Every actor gets a chance to special in this enriching take of non-violent protest and radio-activity. But Dutt and Warsi go beyond. Sanjay Dutt proves again that he has shaped up into a fine performer who can mingle poignancy with satire the way Raj Kapoor did in those parables to innocence like Shri 420 and Awara, or like Sunil Dutt did in Milan and Meherbaan.

Warsi manages to steal some scenes from Dutt. That’s how effective he is! Surely he’s one of the finest young actors today. Vidya Balan is gloriously glamorous and likeable, though she could’ve toned down those expressions of coy contemporaneity that make her look like a model for cornflakes.

In fact, some of the emotional moments, like those between Jimmy Shergil and his screen-father Pariskshat Sahni, or that flamboyant wedding finale where the bride Diya Mirza tells the truth about her horoscope at the cost of turning her groom away, do not have the emotional impact which one thought they would.

Though a wee short of tears, Lage Raho Munnabhai goes a long way in creating an enduring and endearing parable on the importance of being earnest in a world of growing duplicity.

The narrative is so unfailingly heartwarming and the characters so full of human kindness, you wait for the plot to be weighed down by excessive self-importance.

The fall never happens.

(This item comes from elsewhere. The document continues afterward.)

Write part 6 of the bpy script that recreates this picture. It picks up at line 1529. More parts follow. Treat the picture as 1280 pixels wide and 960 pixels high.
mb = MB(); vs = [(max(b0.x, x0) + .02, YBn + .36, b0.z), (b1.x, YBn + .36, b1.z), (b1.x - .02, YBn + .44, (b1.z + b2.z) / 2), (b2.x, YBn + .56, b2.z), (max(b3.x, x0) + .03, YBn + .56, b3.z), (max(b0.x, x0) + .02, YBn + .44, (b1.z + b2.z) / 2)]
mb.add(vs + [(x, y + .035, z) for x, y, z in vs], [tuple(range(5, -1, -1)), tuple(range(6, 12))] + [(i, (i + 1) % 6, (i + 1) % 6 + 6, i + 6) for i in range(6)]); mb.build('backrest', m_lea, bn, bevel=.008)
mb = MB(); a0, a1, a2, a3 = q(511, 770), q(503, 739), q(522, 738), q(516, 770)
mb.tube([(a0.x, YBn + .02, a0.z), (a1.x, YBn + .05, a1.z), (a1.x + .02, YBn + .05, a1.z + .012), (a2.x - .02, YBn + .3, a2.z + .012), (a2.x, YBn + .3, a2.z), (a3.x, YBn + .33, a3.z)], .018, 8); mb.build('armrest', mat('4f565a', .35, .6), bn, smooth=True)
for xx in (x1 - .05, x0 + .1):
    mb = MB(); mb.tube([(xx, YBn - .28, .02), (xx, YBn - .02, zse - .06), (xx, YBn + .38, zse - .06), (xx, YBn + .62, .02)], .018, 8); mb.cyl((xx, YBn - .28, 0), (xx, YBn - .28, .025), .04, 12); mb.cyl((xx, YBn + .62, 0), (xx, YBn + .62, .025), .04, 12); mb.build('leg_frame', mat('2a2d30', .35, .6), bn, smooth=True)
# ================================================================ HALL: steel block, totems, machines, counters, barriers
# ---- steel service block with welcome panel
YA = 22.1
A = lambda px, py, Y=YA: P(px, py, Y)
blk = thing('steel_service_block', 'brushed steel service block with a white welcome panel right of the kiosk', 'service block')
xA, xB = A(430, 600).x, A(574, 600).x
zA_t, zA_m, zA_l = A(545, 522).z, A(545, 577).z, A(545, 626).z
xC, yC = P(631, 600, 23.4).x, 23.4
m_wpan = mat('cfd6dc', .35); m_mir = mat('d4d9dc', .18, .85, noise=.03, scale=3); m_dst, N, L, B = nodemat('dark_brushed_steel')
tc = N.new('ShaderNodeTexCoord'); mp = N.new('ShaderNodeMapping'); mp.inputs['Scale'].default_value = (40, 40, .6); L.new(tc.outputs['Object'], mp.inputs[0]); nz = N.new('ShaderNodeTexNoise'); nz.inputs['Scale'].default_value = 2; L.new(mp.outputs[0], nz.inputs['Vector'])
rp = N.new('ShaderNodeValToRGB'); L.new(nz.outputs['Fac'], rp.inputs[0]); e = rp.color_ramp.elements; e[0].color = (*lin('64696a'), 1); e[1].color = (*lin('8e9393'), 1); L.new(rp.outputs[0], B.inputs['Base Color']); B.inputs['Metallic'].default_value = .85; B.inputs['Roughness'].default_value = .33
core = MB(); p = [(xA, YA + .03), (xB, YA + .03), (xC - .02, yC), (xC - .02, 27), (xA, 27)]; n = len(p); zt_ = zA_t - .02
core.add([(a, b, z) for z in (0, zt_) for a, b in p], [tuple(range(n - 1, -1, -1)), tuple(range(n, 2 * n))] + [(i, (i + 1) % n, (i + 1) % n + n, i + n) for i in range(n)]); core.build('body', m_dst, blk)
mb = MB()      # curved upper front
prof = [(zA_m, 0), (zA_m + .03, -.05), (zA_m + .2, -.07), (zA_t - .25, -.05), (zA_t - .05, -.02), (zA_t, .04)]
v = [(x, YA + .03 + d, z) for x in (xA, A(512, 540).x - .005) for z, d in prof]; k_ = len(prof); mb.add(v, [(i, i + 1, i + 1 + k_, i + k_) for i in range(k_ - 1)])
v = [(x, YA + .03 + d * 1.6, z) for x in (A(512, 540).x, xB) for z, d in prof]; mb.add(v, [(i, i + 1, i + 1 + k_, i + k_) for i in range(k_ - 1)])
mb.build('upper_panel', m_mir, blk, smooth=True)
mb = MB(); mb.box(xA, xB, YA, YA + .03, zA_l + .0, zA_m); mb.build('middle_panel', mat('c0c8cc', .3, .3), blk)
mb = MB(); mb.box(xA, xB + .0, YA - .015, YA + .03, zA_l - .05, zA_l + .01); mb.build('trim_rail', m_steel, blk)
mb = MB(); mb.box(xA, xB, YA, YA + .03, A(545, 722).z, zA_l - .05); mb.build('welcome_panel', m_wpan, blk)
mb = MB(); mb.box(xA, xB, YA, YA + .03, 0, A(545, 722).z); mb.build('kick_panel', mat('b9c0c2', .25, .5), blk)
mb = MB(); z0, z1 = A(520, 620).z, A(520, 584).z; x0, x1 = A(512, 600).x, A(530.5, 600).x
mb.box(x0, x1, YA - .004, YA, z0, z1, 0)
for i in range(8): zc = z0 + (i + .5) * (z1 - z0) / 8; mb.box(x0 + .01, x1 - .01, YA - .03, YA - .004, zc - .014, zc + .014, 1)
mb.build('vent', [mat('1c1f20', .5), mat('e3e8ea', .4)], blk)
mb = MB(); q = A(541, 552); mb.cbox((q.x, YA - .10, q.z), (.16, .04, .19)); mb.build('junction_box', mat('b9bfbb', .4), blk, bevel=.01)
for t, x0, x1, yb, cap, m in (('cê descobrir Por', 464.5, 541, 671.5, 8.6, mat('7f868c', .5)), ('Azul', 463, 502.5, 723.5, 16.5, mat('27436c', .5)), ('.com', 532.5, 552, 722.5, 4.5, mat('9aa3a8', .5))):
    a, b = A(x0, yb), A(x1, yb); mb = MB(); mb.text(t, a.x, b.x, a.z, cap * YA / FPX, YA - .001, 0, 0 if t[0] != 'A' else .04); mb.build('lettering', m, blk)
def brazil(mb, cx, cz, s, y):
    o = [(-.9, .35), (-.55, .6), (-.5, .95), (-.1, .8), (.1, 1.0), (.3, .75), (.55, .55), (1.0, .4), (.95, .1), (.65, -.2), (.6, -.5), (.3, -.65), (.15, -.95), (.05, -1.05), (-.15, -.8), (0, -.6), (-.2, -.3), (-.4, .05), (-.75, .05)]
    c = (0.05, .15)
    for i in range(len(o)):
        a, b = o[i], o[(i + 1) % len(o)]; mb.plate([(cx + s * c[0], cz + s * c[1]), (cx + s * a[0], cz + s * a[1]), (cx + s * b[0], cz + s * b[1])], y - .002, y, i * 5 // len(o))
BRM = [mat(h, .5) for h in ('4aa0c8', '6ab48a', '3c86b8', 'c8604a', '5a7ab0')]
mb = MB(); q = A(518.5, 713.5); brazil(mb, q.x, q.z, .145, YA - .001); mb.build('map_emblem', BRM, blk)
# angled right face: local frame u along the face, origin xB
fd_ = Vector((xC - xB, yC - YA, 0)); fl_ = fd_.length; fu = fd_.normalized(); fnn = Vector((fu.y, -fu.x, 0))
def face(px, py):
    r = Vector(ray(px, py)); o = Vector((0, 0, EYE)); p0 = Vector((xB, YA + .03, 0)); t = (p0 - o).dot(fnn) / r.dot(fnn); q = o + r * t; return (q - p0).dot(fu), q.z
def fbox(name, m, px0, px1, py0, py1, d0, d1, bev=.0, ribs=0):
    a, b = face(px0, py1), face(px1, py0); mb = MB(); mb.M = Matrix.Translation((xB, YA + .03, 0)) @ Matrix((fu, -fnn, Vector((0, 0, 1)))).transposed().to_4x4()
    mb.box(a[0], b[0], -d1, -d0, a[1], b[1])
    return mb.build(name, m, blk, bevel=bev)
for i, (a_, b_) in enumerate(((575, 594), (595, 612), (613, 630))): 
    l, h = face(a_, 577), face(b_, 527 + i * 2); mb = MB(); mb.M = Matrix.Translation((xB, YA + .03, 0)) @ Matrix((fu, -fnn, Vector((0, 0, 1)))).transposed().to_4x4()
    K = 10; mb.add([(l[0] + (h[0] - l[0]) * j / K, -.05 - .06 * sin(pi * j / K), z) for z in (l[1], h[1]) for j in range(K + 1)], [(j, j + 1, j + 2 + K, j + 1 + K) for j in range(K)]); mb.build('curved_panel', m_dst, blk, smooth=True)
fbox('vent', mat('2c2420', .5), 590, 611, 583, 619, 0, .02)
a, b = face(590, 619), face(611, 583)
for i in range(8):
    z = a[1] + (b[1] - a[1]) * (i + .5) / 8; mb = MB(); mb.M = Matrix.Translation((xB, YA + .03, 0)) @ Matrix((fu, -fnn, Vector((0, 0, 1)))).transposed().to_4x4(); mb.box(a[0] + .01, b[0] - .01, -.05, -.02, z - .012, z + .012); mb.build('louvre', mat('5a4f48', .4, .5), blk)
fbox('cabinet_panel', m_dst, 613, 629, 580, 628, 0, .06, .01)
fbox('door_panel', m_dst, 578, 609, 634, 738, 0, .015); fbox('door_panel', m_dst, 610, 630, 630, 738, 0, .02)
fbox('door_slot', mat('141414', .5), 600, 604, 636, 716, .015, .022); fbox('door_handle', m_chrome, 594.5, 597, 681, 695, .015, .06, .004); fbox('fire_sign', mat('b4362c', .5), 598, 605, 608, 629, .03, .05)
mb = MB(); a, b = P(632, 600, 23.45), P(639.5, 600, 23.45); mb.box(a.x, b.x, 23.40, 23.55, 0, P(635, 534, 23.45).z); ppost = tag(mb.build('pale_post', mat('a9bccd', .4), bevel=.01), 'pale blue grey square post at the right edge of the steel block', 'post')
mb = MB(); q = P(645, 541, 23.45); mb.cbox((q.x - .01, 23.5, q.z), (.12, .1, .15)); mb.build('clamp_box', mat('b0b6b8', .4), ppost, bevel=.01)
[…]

Lage Raho Munnabhai remains true to its characters till the end.

One of Munna’s favourite words is ‘daring’.

It must also be Raj Kumar Hirani’s favourite word. In a world of extravagant cynicism and rancour, he dares to dream of Gandhian peace.

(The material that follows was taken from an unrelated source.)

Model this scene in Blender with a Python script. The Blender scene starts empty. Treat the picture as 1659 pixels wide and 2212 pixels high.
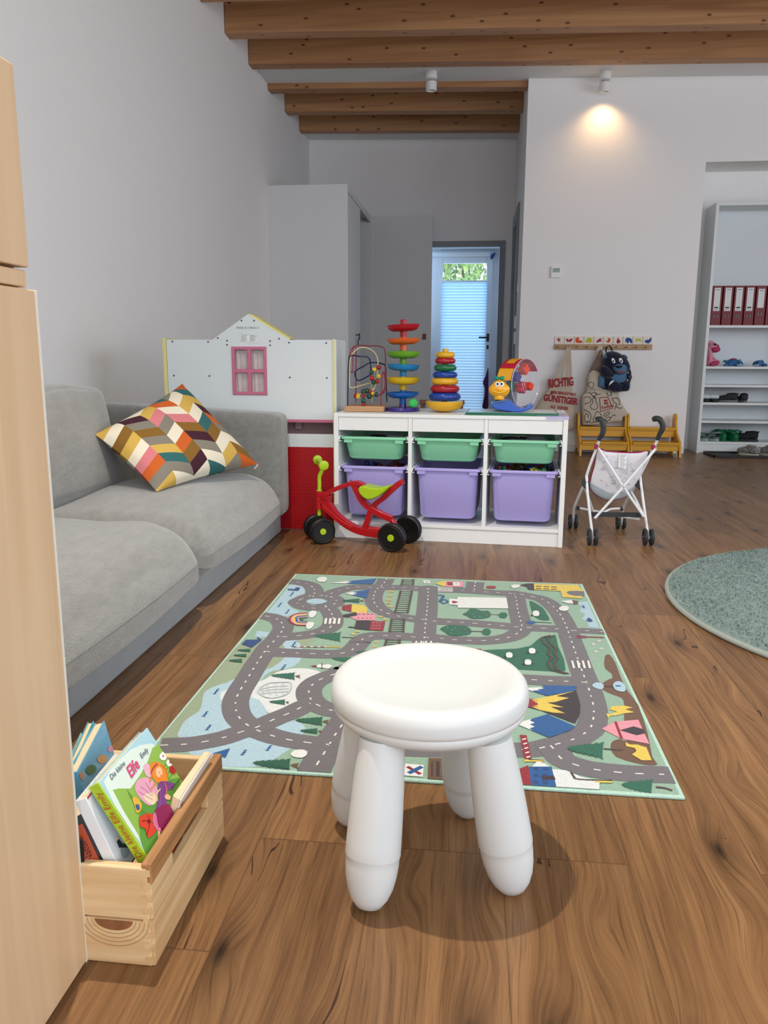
import bpy, bmesh, math, random
from mathutils import Vector, Matrix, Euler
random.seed(7)
PI = math.pi
V = Vector
# ------------------------------------------------------------ camera calibration
F, CX, CY, H = 1690.0, 829.5, 1106.0, 0.78
PITCH, YAW, ROLL = math.atan((CY-776)/F), math.radians(6.4), 0.005
RC = Matrix.Rotation(YAW,3,'Z') @ Matrix.Rotation(PI/2-PITCH,3,'X') @ Matrix.Rotation(ROLL,3,'Z')
C0 = V((0,0,H))
def ray(px,py): return RC @ V(((px-CX)/F, -(py-CY)/F, -1.0))
def oz(px,py,z=0.0): d=ray(px,py); return C0+d*((z-H)/d.z)
def oy(px,py,y): d=ray(px,py); return C0+d*(y/d.y)
def ox(px,py,x): d=ray(px,py); return C0+d*(x/d.x)
def opl(px,py,P,n): d=ray(px,py); return C0+d*((P-C0).dot(n)/d.dot(n))
def crop(x0,y0,s): return lambda u,v:(x0+u*s, y0+v*s)

# ------------------------------------------------------------ materials
def lin(h):
    h=h.lstrip('#'); o=[]
    for i in (0,2,4):
        c=int(h[i:i+2],16)/255; o.append(c/12.92 if c<=.04045 else ((c+.055)/1.055)**2.4)
    return (*o,1)
MATS={}
def mat(name,col='#808080',rough=.5,metal=0,bump=None,var=None,trans=0,ior=1.45,alpha=1,emit=None,coat=0,sheen=0,spec=.5,transluc=0,stretch=None):
    if name in MATS: return MATS[name]
    m=bpy.data.materials.new(name); m.use_nodes=True; nt=m.node_tree; N=nt.nodes; L=nt.links
    b=N['Principled BSDF']; c=lin(col)
    b.inputs['Base Color'].default_value=c; b.inputs['Roughness'].default_value=rough; b.inputs['Metallic'].default_value=metal
    b.inputs['Transmission Weight'].default_value=trans; b.inputs['IOR'].default_value=ior; b.inputs['Alpha'].default_value=alpha
    b.inputs['Coat Weight'].default_value=coat; b.inputs['Sheen Weight'].default_value=sheen; b.inputs['Specular IOR Level'].default_value=spec
    tc=N.new('ShaderNodeTexCoord'); mp=N.new('ShaderNodeMapping'); L.new(tc.outputs['Object'],mp.inputs['Vector'])
    if stretch: mp.inputs['Scale'].default_value=stretch
    if emit: b.inputs['Emission Color'].default_value=lin(emit[0]); b.inputs['Emission Strength'].default_value=emit[1]
    if var:
        n=N.new('ShaderNodeTexNoise'); n.inputs['Scale'].default_value=var[0]; n.inputs['Detail'].default_value=5; n.inputs['Roughness'].default_value=.65
        L.new(mp.outputs[0],n.inputs['Vector'])
        r=N.new('ShaderNodeValToRGB'); a=var[1]
        r.color_ramp.elements[0].position=.3; r.color_ramp.elements[1].position=.7
        r.color_ramp.elements[0].color=(*[x*(1-a) for x in c[:3]],1); r.color_ramp.elements[1].color=(*[min(1,x*(1+a)) for x in c[:3]],1)
        L.new(n.outputs['Fac'],r.inputs['Fac']); L.new(r.outputs['Color'],b.inputs['Base Color'])
    if bump:
        n=N.new('ShaderNodeTexNoise'); n.inputs['Scale'].default_value=bump[0]; n.inputs['Detail'].default_value=3
        L.new(mp.outputs[0],n.inputs['Vector'])
        bp=N.new('ShaderNodeBump'); bp.inputs['Strength'].default_value=bump[1]; bp.inputs['Distance'].default_value=bump[2] if len(bump)>2 else .002
        L.new(n.outputs['Fac'],bp.inputs['Height']); L.new(bp.outputs['Normal'],b.inputs['Normal'])
    if transluc:
        t=N.new('ShaderNodeBsdfTranslucent'); t.inputs['Color'].default_value=c; mx=N.new('ShaderNodeMixShader'); mx.inputs[0].default_value=transluc
        L.new(b.outputs[0],mx.inputs[1]); L.new(t.outputs[0],mx.inputs[2]); L.new(mx.outputs[0],N['Material Output'].inputs['Surface'])
    MATS[name]=m; return m
def woodmat(name,c1,c2,axis='Z',scale=1.0,rough=.5,ringcol=None,knots=0.0,coat=0):
    """pale timber with long grain lines along the given axis and optional dark knots"""
    if name in MATS: return MATS[name]
    m=bpy.data.materials.new(name); m.use_nodes=True; nt=m.node_tree; N=nt.nodes; L=nt.links; b=N['Principled BSDF']
    b.inputs['Roughness'].default_value=rough; b.inputs['Coat Weight'].default_value=coat
    tc=N.new('ShaderNodeTexCoord'); mp=N.new('ShaderNodeMapping'); L.new(tc.outputs['Object'],mp.inputs['Vector'])
    s=[26*scale]*3; s['XYZ'.index(axis)]=1.1*scale; mp.inputs['Scale'].default_value=s
    n=N.new('ShaderNodeTexNoise'); n.inputs['Scale'].default_value=1; n.inputs['Detail'].default_value=6; n.inputs['Distortion'].default_value=.9; L.new(mp.outputs[0],n.inputs['Vector'])
    r=N.new('ShaderNodeValToRGB'); r.color_ramp.elements[0].position=.32; r.color_ramp.elements[1].position=.68
    r.color_ramp.elements[0].color=lin(c1); r.color_ramp.elements[1].color=lin(c2); L.new(n.outputs['Fac'],r.inputs['Fac'])
    out=r.outputs['Color']
    if knots:
        sx=N.new('ShaderNodeSeparateXYZ'); L.new(tc.outputs['Object'],sx.inputs[0]); ax='XYZ'.index(axis); ot=[i for i in range(3) if i!=ax]
        ad=N.new('ShaderNodeMath'); ad.operation='ADD'; L.new(sx.outputs[ot[0]],ad.inputs[0]); L.new(sx.outputs[ot[1]],ad.inputs[1])
        cb=N.new('ShaderNodeCombineXYZ'); L.new(sx.outputs[ax],cb.inputs[0]); L.new(ad.outputs[0],cb.inputs[1])
        mk=N.new('ShaderNodeMapping'); L.new(cb.outputs[0],mk.inputs['Vector']); mk.inputs['Scale'].default_value=(6.0*scale,13*scale,1)
        vo=N.new('ShaderNodeTexVoronoi'); vo.voronoi_dimensions='2D'; vo.inputs['Scale'].default_value=1; L.new(mk.outputs[0],vo.inputs['Vector'])
        rk=N.new('ShaderNodeValToRGB'); rk.color_ramp.elements[0].position=.025; rk.color_ramp.elements[1].position=.07*knots+.02
        rk.color_ramp.elements[0].color=lin(ringcol or '#4a2c18'); rk.color_ramp.elements[1].color=(1,1,1,1); L.new(vo.outputs['Distance'],rk.inputs['Fac'])
        mx=N.new('ShaderNodeMix'); mx.data_type='RGBA'; mx.blend_type='MULTIPLY'; mx.inputs[0].default_value=.9
        L.new(out,mx.inputs[6]); L.new(rk.outputs['Color'],mx.inputs[7]); out=mx.outputs[2]
    L.new(out,b.inputs['Base Color'])
    bp=N.new('ShaderNodeBump'); bp.inputs['Strength'].default_value=.15; bp.inputs['Distance'].default_value=.001; L.new(n.outputs['Fac'],bp.inputs['Height']); L.new(bp.outputs['Normal'],b.inputs['Normal'])
    MATS[name]=m; return m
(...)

When the aggressive Munna turns his other cheek, you wonder if Gandhian values have a place in our heart.

They most certainly do have a place in Hirani’s art. Shall we take it up from there?

Speaking on this landmark film, Raj Kumar Hirani said, “I wasn’t a huge Gandhian before making this film. But I started reading up on him for this film. It required a helluva lot of research. That’s when I discovered this amazing man. His simple, honest principles are eminently applicable today. Why do we wait for others to change the world? Why can’t you or I do it? I don’t claim to be anywhere near perfect. But I’ve strongly started believing in Gandhiji’s ideology. You know, I wasn’t scared of writing Munnabhai MBBS. But writing Lage Raho, where I had to bring in Mahatma Gandhi, was scary. What saved Gandhiji and my film from getting stressed was the humour. You know, Gandhiji was a very humorous man… But still, I took a big risk in doing a film where Gandhi was a character. Several actors, including Naseeruddin Shah, were auditioned for Gandhi’s role. We had spoken to Naseer. He was interested. But he got busy with Krissh. Then there was his own directorial venture. Then we thought of Surendra Rajan, who had played Gandhiji in Raj Santoshi’s Legend Of Bhagat Singh. Surendra had played the sweeper in Munnabhai MBBS. We finally zeroed in on this wonderful theatre and television actor Dilip Prabhavalkar for Gandhiji’s role. We sent Dilip’s pictures to the guy who had done Ben Kingsley’s makeup and he approved. Though Dilip had done his homework fully, he couldn’t get it right on the first day. We then let him be. We told him to stop aping Gandhiji, just be himself because the attire was enough to suggest whom he was playing.”

About turning the other cheek philosophy, Hirani said, “Many incidents in my film have really happened. Take that scene where the uncouth man keeps repeatedly spitting outside the neighbour’s door and the neighbour decides to clean the spit repeatedly until the other man is shamed into stopping… that actually happened to my mother-in-law. A neighbour used to throw eggshells in her garden. A couple were in dispute about buying a flat because, according to the expert, it wasn’t the correct location by the rules of vastu shastra. After seeing the film, the couple decided to give the vastu angle the slip. They’ve decided to go ahead and buy the flat. I don’t think the first film had this kind of impact. People are saying Lage Raho has gone far beyond MBBS. I’m not offering Gandhism as a full and final solution. But it’s better than the complete erosion of ideology in today’s society. I really need to prove myself beyond the series. Otherwise my well-wishers will turn around and ask, ‘Can he do anything else?’ But of course, Sanju, Arshad and I have a responsibility to carry forward the series. But Lage Raho … wasn’t a sequel. It’s an independent film. Thank God critics saw this to be an original script. But I need to get away from these two guys. I must say Sanju and Arshad worked very hard. In MBBS they had a readymade script to rely on. Here the script went through changes right till the end. Sanju’s contribution was immense. He was really charged by the role. I do have a comfort level with Sanju and Arshad. And it would be stupid to let go. But at the same time it would be stupid to hold on to them for the sake of the comfort. But let me tell you, I’m not scared of doing another sequel. When I did Munnabhai MBBS they said comedies don’t run. When I did a sequel to MBBS they said sequels don’t run. Now they’ll say sequel kar sakta hai, par serious film nahin kar sakta hai. What to do? I’m really not worried about the next Munnabhai film. I already see it in my mind.”